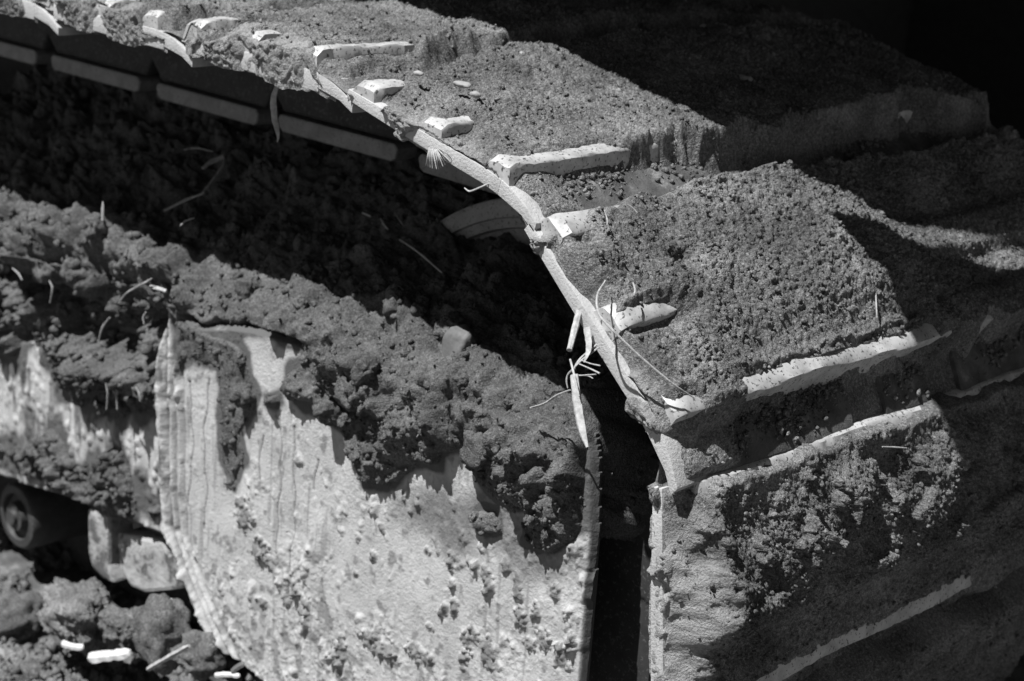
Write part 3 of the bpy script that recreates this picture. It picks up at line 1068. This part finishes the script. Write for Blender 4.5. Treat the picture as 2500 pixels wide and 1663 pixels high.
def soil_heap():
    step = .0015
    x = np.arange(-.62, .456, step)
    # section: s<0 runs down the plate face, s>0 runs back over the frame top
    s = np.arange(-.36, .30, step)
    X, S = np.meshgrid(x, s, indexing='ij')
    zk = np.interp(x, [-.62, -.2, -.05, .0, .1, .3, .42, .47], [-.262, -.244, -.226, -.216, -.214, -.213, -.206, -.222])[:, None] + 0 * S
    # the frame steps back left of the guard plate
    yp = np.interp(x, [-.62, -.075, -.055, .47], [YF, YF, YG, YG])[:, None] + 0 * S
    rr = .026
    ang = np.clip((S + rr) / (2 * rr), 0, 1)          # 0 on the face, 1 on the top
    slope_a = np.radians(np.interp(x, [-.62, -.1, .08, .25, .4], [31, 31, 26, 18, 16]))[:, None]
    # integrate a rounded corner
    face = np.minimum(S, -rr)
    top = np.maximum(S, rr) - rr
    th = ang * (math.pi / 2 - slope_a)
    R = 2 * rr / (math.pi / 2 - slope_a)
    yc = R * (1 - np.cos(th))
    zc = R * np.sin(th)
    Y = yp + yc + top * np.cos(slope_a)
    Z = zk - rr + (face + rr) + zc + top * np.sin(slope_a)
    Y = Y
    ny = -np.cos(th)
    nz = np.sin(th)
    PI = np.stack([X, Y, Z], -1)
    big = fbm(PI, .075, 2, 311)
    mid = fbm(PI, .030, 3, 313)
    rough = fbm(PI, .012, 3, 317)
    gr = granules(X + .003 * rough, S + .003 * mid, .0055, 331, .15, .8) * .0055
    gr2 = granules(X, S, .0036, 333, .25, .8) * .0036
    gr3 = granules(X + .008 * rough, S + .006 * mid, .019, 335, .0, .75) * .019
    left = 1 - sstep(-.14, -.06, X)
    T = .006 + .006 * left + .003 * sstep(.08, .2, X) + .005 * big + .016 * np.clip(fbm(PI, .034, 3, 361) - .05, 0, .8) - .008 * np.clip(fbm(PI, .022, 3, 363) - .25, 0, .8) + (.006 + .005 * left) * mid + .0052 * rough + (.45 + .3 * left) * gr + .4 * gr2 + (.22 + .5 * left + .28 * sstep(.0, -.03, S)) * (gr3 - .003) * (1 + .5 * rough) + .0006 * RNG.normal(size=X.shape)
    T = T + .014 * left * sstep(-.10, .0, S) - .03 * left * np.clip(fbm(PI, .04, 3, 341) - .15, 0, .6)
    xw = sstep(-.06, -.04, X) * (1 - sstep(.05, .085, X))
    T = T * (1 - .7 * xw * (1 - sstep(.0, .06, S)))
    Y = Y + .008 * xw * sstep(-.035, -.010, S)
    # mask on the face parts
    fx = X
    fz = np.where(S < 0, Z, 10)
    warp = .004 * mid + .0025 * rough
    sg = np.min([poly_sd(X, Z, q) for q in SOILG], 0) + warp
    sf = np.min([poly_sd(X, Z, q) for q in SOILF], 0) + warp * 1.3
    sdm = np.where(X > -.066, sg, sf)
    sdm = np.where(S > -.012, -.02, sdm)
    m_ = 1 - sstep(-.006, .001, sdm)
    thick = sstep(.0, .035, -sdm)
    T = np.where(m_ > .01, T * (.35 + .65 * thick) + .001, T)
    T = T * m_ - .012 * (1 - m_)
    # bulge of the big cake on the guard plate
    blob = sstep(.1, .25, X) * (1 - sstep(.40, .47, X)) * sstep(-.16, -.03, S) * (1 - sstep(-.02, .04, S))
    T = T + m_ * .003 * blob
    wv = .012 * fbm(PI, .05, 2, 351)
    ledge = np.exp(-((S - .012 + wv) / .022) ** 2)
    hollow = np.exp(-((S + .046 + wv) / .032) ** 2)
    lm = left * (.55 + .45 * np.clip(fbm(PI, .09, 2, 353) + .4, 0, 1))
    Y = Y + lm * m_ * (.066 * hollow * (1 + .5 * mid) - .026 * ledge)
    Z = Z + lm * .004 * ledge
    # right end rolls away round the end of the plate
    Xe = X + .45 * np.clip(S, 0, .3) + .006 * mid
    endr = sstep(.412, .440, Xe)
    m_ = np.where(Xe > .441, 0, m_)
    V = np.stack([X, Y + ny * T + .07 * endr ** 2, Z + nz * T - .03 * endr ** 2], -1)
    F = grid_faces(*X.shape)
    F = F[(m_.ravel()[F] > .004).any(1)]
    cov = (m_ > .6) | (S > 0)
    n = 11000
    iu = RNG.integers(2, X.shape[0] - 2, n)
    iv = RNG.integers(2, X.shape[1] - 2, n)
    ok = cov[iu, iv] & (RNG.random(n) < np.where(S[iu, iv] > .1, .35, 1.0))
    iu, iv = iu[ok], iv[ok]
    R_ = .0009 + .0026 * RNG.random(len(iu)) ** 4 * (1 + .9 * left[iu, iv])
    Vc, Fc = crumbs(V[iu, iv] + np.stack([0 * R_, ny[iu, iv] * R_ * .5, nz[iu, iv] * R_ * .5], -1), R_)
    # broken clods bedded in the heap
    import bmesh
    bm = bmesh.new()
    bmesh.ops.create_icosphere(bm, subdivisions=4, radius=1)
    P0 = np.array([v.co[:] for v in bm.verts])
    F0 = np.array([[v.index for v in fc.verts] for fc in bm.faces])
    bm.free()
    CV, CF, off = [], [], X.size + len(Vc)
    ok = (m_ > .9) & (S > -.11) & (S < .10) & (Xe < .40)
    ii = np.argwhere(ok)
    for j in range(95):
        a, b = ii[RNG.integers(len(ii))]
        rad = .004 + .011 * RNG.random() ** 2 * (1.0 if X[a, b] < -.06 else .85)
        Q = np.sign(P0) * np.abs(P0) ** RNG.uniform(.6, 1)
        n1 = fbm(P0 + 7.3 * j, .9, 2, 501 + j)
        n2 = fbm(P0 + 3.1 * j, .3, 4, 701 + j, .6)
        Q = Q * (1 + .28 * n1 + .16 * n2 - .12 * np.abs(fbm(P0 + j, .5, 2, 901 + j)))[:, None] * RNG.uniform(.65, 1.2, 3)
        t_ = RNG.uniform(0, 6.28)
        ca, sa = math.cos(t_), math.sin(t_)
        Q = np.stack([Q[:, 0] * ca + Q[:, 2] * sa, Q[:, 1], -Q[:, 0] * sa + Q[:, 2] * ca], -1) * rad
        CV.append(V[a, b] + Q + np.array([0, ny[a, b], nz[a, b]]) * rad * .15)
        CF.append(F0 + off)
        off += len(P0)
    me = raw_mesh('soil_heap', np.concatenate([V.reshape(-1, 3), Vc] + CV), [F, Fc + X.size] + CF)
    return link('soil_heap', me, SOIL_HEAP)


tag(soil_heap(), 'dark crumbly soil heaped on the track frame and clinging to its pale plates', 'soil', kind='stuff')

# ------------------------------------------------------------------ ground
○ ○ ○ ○
● **What this task involves**:
Write out the listing above again, exactly, but with no pictures in the copy.

● **Result below**:
Write part 3 of the bpy script that recreates this picture. It picks up at line 1068. This part finishes the script. Write for Blender 4.5. Treat the picture as 2500 pixels wide and 1663 pixels high.
def soil_heap():
    step = .0015
    x = np.arange(-.62, .456, step)
    # section: s<0 runs down the plate face, s>0 runs back over the frame top
    s = np.arange(-.36, .30, step)
    X, S = np.meshgrid(x, s, indexing='ij')
    zk = np.interp(x, [-.62, -.2, -.05, .0, .1, .3, .42, .47], [-.262, -.244, -.226, -.216, -.214, -.213, -.206, -.222])[:, None] + 0 * S
    # the frame steps back left of the guard plate
    yp = np.interp(x, [-.62, -.075, -.055, .47], [YF, YF, YG, YG])[:, None] + 0 * S
    rr = .026
    ang = np.clip((S + rr) / (2 * rr), 0, 1)          # 0 on the face, 1 on the top
    slope_a = np.radians(np.interp(x, [-.62, -.1, .08, .25, .4], [31, 31, 26, 18, 16]))[:, None]
    # integrate a rounded corner
    face = np.minimum(S, -rr)
    top = np.maximum(S, rr) - rr
    th = ang * (math.pi / 2 - slope_a)
    R = 2 * rr / (math.pi / 2 - slope_a)
    yc = R * (1 - np.cos(th))
    zc = R * np.sin(th)
    Y = yp + yc + top * np.cos(slope_a)
    Z = zk - rr + (face + rr) + zc + top * np.sin(slope_a)
    Y = Y
    ny = -np.cos(th)
    nz = np.sin(th)
    PI = np.stack([X, Y, Z], -1)
    big = fbm(PI, .075, 2, 311)
    mid = fbm(PI, .030, 3, 313)
    rough = fbm(PI, .012, 3, 317)
    gr = granules(X + .003 * rough, S + .003 * mid, .0055, 331, .15, .8) * .0055
    gr2 = granules(X, S, .0036, 333, .25, .8) * .0036
    gr3 = granules(X + .008 * rough, S + .006 * mid, .019, 335, .0, .75) * .019
    left = 1 - sstep(-.14, -.06, X)
    T = .006 + .006 * left + .003 * sstep(.08, .2, X) + .005 * big + .016 * np.clip(fbm(PI, .034, 3, 361) - .05, 0, .8) - .008 * np.clip(fbm(PI, .022, 3, 363) - .25, 0, .8) + (.006 + .005 * left) * mid + .0052 * rough + (.45 + .3 * left) * gr + .4 * gr2 + (.22 + .5 * left + .28 * sstep(.0, -.03, S)) * (gr3 - .003) * (1 + .5 * rough) + .0006 * RNG.normal(size=X.shape)
    T = T + .014 * left * sstep(-.10, .0, S) - .03 * left * np.clip(fbm(PI, .04, 3, 341) - .15, 0, .6)
    xw = sstep(-.06, -.04, X) * (1 - sstep(.05, .085, X))
    T = T * (1 - .7 * xw * (1 - sstep(.0, .06, S)))
    Y = Y + .008 * xw * sstep(-.035, -.010, S)
    # mask on the face parts
    fx = X
    fz = np.where(S < 0, Z, 10)
    warp = .004 * mid + .0025 * rough
    sg = np.min([poly_sd(X, Z, q) for q in SOILG], 0) + warp
    sf = np.min([poly_sd(X, Z, q) for q in SOILF], 0) + warp * 1.3
    sdm = np.where(X > -.066, sg, sf)
    sdm = np.where(S > -.012, -.02, sdm)
    m_ = 1 - sstep(-.006, .001, sdm)
    thick = sstep(.0, .035, -sdm)
    T = np.where(m_ > .01, T * (.35 + .65 * thick) + .001, T)
    T = T * m_ - .012 * (1 - m_)
    # bulge of the big cake on the guard plate
    blob = sstep(.1, .25, X) * (1 - sstep(.40, .47, X)) * sstep(-.16, -.03, S) * (1 - sstep(-.02, .04, S))
    T = T + m_ * .003 * blob
    wv = .012 * fbm(PI, .05, 2, 351)
    ledge = np.exp(-((S - .012 + wv) / .022) ** 2)
    hollow = np.exp(-((S + .046 + wv) / .032) ** 2)
    lm = left * (.55 + .45 * np.clip(fbm(PI, .09, 2, 353) + .4, 0, 1))
    Y = Y + lm * m_ * (.066 * hollow * (1 + .5 * mid) - .026 * ledge)
    Z = Z + lm * .004 * ledge
    # right end rolls away round the end of the plate
    Xe = X + .45 * np.clip(S, 0, .3) + .006 * mid
    endr = sstep(.412, .440, Xe)
    m_ = np.where(Xe > .441, 0, m_)
    V = np.stack([X, Y + ny * T + .07 * endr ** 2, Z + nz * T - .03 * endr ** 2], -1)
    F = grid_faces(*X.shape)
    F = F[(m_.ravel()[F] > .004).any(1)]
    cov = (m_ > .6) | (S > 0)
    n = 11000
    iu = RNG.integers(2, X.shape[0] - 2, n)
    iv = RNG.integers(2, X.shape[1] - 2, n)
    ok = cov[iu, iv] & (RNG.random(n) < np.where(S[iu, iv] > .1, .35, 1.0))
    iu, iv = iu[ok], iv[ok]
    R_ = .0009 + .0026 * RNG.random(len(iu)) ** 4 * (1 + .9 * left[iu, iv])
    Vc, Fc = crumbs(V[iu, iv] + np.stack([0 * R_, ny[iu, iv] * R_ * .5, nz[iu, iv] * R_ * .5], -1), R_)
    # broken clods bedded in the heap
    import bmesh
    bm = bmesh.new()
    bmesh.ops.create_icosphere(bm, subdivisions=4, radius=1)
    P0 = np.array([v.co[:] for v in bm.verts])
    F0 = np.array([[v.index for v in fc.verts] for fc in bm.faces])
    bm.free()
    CV, CF, off = [], [], X.size + len(Vc)
    ok = (m_ > .9) & (S > -.11) & (S < .10) & (Xe < .40)
    ii = np.argwhere(ok)
    for j in range(95):
        a, b = ii[RNG.integers(len(ii))]
        rad = .004 + .011 * RNG.random() ** 2 * (1.0 if X[a, b] < -.06 else .85)
        Q = np.sign(P0) * np.abs(P0) ** RNG.uniform(.6, 1)
        n1 = fbm(P0 + 7.3 * j, .9, 2, 501 + j)
        n2 = fbm(P0 + 3.1 * j, .3, 4, 701 + j, .6)
        Q = Q * (1 + .28 * n1 + .16 * n2 - .12 * np.abs(fbm(P0 + j, .5, 2, 901 + j)))[:, None] * RNG.uniform(.65, 1.2, 3)
        t_ = RNG.uniform(0, 6.28)
        ca, sa = math.cos(t_), math.sin(t_)
        Q = np.stack([Q[:, 0] * ca + Q[:, 2] * sa, Q[:, 1], -Q[:, 0] * sa + Q[:, 2] * ca], -1) * rad
        CV.append(V[a, b] + Q + np.array([0, ny[a, b], nz[a, b]]) * rad * .15)
        CF.append(F0 + off)
        off += len(P0)
    me = raw_mesh('soil_heap', np.concatenate([V.reshape(-1, 3), Vc] + CV), [F, Fc + X.size] + CF)
    return link('soil_heap', me, SOIL_HEAP)


tag(soil_heap(), 'dark crumbly soil heaped on the track frame and clinging to its pale plates', 'soil', kind='stuff')

# ------------------------------------------------------------------ ground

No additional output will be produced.